## begin Collected material

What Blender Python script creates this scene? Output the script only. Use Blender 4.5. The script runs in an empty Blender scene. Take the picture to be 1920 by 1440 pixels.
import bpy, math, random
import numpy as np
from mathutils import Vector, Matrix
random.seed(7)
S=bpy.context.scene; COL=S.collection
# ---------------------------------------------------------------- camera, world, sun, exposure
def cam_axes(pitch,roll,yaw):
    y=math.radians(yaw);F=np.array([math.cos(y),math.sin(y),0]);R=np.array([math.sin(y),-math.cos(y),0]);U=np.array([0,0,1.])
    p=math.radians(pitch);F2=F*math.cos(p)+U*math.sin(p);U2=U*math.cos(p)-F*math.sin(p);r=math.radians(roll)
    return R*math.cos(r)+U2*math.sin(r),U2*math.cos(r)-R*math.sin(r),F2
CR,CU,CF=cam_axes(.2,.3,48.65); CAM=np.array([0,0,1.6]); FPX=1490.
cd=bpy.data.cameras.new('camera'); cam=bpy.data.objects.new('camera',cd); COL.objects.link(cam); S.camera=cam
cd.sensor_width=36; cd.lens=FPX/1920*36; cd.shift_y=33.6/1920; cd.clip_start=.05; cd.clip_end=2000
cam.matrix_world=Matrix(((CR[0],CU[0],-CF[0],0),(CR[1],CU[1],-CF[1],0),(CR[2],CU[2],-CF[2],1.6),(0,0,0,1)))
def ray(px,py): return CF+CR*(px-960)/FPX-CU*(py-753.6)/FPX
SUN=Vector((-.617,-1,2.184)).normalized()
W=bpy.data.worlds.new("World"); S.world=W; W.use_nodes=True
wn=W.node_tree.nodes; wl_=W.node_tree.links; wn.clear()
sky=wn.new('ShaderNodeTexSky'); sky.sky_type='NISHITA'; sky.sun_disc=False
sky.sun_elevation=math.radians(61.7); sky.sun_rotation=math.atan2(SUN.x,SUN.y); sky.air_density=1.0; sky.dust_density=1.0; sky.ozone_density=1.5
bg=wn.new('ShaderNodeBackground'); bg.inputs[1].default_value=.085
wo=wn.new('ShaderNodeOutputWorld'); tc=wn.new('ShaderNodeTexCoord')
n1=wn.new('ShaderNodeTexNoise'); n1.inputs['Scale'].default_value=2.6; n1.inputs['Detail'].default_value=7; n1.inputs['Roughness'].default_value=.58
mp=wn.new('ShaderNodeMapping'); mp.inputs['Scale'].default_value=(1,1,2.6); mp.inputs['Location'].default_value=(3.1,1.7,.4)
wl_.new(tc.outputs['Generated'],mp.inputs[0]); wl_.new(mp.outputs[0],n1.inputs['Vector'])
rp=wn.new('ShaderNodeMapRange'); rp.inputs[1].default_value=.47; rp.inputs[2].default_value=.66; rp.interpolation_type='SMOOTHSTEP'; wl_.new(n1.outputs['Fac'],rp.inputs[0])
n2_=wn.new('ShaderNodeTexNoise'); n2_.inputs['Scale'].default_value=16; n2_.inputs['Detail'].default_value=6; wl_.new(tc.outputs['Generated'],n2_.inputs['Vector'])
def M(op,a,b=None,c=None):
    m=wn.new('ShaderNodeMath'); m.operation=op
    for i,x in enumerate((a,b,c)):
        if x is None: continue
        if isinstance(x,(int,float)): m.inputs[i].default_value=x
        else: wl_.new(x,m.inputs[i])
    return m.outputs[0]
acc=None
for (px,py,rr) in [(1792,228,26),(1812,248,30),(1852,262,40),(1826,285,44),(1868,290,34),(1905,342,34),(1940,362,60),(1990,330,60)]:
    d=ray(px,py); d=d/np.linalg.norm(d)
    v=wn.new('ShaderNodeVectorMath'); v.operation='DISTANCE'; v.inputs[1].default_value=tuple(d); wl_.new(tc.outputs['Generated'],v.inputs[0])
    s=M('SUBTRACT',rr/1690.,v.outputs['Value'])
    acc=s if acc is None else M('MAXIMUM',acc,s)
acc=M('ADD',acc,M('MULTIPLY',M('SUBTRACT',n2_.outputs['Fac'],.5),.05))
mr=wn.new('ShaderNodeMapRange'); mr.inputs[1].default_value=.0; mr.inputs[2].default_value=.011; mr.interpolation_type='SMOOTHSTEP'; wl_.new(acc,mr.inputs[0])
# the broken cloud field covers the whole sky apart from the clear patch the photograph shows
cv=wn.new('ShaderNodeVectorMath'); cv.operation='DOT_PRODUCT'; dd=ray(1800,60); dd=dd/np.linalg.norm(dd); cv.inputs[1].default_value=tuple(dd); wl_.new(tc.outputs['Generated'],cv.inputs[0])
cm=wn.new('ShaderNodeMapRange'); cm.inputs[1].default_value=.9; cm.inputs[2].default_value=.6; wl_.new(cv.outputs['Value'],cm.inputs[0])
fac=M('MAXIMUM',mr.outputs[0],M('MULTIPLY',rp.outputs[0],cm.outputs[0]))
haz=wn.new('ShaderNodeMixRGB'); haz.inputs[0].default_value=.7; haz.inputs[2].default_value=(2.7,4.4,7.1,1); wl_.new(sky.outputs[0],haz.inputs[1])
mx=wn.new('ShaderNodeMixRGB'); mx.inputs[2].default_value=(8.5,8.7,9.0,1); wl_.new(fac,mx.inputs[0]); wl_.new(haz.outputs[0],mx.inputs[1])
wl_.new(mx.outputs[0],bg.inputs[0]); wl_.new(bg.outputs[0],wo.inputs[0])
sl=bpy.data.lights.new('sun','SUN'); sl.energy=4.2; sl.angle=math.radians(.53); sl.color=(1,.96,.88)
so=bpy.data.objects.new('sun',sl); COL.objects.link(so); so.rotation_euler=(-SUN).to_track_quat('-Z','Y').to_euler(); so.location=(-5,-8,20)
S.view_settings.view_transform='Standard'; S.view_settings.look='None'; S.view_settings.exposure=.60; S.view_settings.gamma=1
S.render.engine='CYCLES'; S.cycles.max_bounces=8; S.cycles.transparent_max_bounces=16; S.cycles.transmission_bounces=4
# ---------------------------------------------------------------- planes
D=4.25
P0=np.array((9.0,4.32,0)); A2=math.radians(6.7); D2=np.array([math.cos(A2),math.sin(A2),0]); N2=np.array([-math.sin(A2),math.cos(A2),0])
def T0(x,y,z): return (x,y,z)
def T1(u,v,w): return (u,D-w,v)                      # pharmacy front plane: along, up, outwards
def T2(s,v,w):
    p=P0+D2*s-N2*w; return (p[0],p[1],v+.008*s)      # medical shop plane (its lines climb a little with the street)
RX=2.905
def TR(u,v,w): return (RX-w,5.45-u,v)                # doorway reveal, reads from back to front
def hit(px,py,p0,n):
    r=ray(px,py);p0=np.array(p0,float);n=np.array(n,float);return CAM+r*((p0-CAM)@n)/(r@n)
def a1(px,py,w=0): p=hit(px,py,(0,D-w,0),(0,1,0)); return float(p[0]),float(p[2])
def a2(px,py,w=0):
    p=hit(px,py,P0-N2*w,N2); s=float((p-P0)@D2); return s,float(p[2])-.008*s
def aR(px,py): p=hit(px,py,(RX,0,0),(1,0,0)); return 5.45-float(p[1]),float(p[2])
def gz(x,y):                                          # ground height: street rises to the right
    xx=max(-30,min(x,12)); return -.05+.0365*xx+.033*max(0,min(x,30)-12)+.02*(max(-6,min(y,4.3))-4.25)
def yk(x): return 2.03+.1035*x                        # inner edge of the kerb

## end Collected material

• **What you have to do**: Retype the data exactly as given.

• **Answer to this task**:
What Blender Python script creates this scene? Output the script only. Use Blender 4.5. The script runs in an empty Blender scene. Take the picture to be 1920 by 1440 pixels.
import bpy, math, random
import numpy as np
from mathutils import Vector, Matrix
random.seed(7)
S=bpy.context.scene; COL=S.collection
# ---------------------------------------------------------------- camera, world, sun, exposure
def cam_axes(pitch,roll,yaw):
    y=math.radians(yaw);F=np.array([math.cos(y),math.sin(y),0]);R=np.array([math.sin(y),-math.cos(y),0]);U=np.array([0,0,1.])
    p=math.radians(pitch);F2=F*math.cos(p)+U*math.sin(p);U2=U*math.cos(p)-F*math.sin(p);r=math.radians(roll)
    return R*math.cos(r)+U2*math.sin(r),U2*math.cos(r)-R*math.sin(r),F2
CR,CU,CF=cam_axes(.2,.3,48.65); CAM=np.array([0,0,1.6]); FPX=1490.
cd=bpy.data.cameras.new('camera'); cam=bpy.data.objects.new('camera',cd); COL.objects.link(cam); S.camera=cam
cd.sensor_width=36; cd.lens=FPX/1920*36; cd.shift_y=33.6/1920; cd.clip_start=.05; cd.clip_end=2000
cam.matrix_world=Matrix(((CR[0],CU[0],-CF[0],0),(CR[1],CU[1],-CF[1],0),(CR[2],CU[2],-CF[2],1.6),(0,0,0,1)))
def ray(px,py): return CF+CR*(px-960)/FPX-CU*(py-753.6)/FPX
SUN=Vector((-.617,-1,2.184)).normalized()
W=bpy.data.worlds.new("World"); S.world=W; W.use_nodes=True
wn=W.node_tree.nodes; wl_=W.node_tree.links; wn.clear()
sky=wn.new('ShaderNodeTexSky'); sky.sky_type='NISHITA'; sky.sun_disc=False
sky.sun_elevation=math.radians(61.7); sky.sun_rotation=math.atan2(SUN.x,SUN.y); sky.air_density=1.0; sky.dust_density=1.0; sky.ozone_density=1.5
bg=wn.new('ShaderNodeBackground'); bg.inputs[1].default_value=.085
wo=wn.new('ShaderNodeOutputWorld'); tc=wn.new('ShaderNodeTexCoord')
n1=wn.new('ShaderNodeTexNoise'); n1.inputs['Scale'].default_value=2.6; n1.inputs['Detail'].default_value=7; n1.inputs['Roughness'].default_value=.58
mp=wn.new('ShaderNodeMapping'); mp.inputs['Scale'].default_value=(1,1,2.6); mp.inputs['Location'].default_value=(3.1,1.7,.4)
wl_.new(tc.outputs['Generated'],mp.inputs[0]); wl_.new(mp.outputs[0],n1.inputs['Vector'])
rp=wn.new('ShaderNodeMapRange'); rp.inputs[1].default_value=.47; rp.inputs[2].default_value=.66; rp.interpolation_type='SMOOTHSTEP'; wl_.new(n1.outputs['Fac'],rp.inputs[0])
n2_=wn.new('ShaderNodeTexNoise'); n2_.inputs['Scale'].default_value=16; n2_.inputs['Detail'].default_value=6; wl_.new(tc.outputs['Generated'],n2_.inputs['Vector'])
def M(op,a,b=None,c=None):
    m=wn.new('ShaderNodeMath'); m.operation=op
    for i,x in enumerate((a,b,c)):
        if x is None: continue
        if isinstance(x,(int,float)): m.inputs[i].default_value=x
        else: wl_.new(x,m.inputs[i])
    return m.outputs[0]
acc=None
for (px,py,rr) in [(1792,228,26),(1812,248,30),(1852,262,40),(1826,285,44),(1868,290,34),(1905,342,34),(1940,362,60),(1990,330,60)]:
    d=ray(px,py); d=d/np.linalg.norm(d)
    v=wn.new('ShaderNodeVectorMath'); v.operation='DISTANCE'; v.inputs[1].default_value=tuple(d); wl_.new(tc.outputs['Generated'],v.inputs[0])
    s=M('SUBTRACT',rr/1690.,v.outputs['Value'])
    acc=s if acc is None else M('MAXIMUM',acc,s)
acc=M('ADD',acc,M('MULTIPLY',M('SUBTRACT',n2_.outputs['Fac'],.5),.05))
mr=wn.new('ShaderNodeMapRange'); mr.inputs[1].default_value=.0; mr.inputs[2].default_value=.011; mr.interpolation_type='SMOOTHSTEP'; wl_.new(acc,mr.inputs[0])
# the broken cloud field covers the whole sky apart from the clear patch the photograph shows
cv=wn.new('ShaderNodeVectorMath'); cv.operation='DOT_PRODUCT'; dd=ray(1800,60); dd=dd/np.linalg.norm(dd); cv.inputs[1].default_value=tuple(dd); wl_.new(tc.outputs['Generated'],cv.inputs[0])
cm=wn.new('ShaderNodeMapRange'); cm.inputs[1].default_value=.9; cm.inputs[2].default_value=.6; wl_.new(cv.outputs['Value'],cm.inputs[0])
fac=M('MAXIMUM',mr.outputs[0],M('MULTIPLY',rp.outputs[0],cm.outputs[0]))
haz=wn.new('ShaderNodeMixRGB'); haz.inputs[0].default_value=.7; haz.inputs[2].default_value=(2.7,4.4,7.1,1); wl_.new(sky.outputs[0],haz.inputs[1])
mx=wn.new('ShaderNodeMixRGB'); mx.inputs[2].default_value=(8.5,8.7,9.0,1); wl_.new(fac,mx.inputs[0]); wl_.new(haz.outputs[0],mx.inputs[1])
wl_.new(mx.outputs[0],bg.inputs[0]); wl_.new(bg.outputs[0],wo.inputs[0])
sl=bpy.data.lights.new('sun','SUN'); sl.energy=4.2; sl.angle=math.radians(.53); sl.color=(1,.96,.88)
so=bpy.data.objects.new('sun',sl); COL.objects.link(so); so.rotation_euler=(-SUN).to_track_quat('-Z','Y').to_euler(); so.location=(-5,-8,20)
S.view_settings.view_transform='Standard'; S.view_settings.look='None'; S.view_settings.exposure=.60; S.view_settings.gamma=1
S.render.engine='CYCLES'; S.cycles.max_bounces=8; S.cycles.transparent_max_bounces=16; S.cycles.transmission_bounces=4
# ---------------------------------------------------------------- planes
D=4.25
P0=np.array((9.0,4.32,0)); A2=math.radians(6.7); D2=np.array([math.cos(A2),math.sin(A2),0]); N2=np.array([-math.sin(A2),math.cos(A2),0])
def T0(x,y,z): return (x,y,z)
def T1(u,v,w): return (u,D-w,v)                      # pharmacy front plane: along, up, outwards
def T2(s,v,w):
    p=P0+D2*s-N2*w; return (p[0],p[1],v+.008*s)      # medical shop plane (its lines climb a little with the street)
RX=2.905
def TR(u,v,w): return (RX-w,5.45-u,v)                # doorway reveal, reads from back to front
def hit(px,py,p0,n):
    r=ray(px,py);p0=np.array(p0,float);n=np.array(n,float);return CAM+r*((p0-CAM)@n)/(r@n)
def a1(px,py,w=0): p=hit(px,py,(0,D-w,0),(0,1,0)); return float(p[0]),float(p[2])
def a2(px,py,w=0):
    p=hit(px,py,P0-N2*w,N2); s=float((p-P0)@D2); return s,float(p[2])-.008*s
def aR(px,py): p=hit(px,py,(RX,0,0),(1,0,0)); return 5.45-float(p[1]),float(p[2])
def gz(x,y):                                          # ground height: street rises to the right
    xx=max(-30,min(x,12)); return -.05+.0365*xx+.033*max(0,min(x,30)-12)+.02*(max(-6,min(y,4.3))-4.25)
def yk(x): return 2.03+.1035*x                        # inner edge of the kerb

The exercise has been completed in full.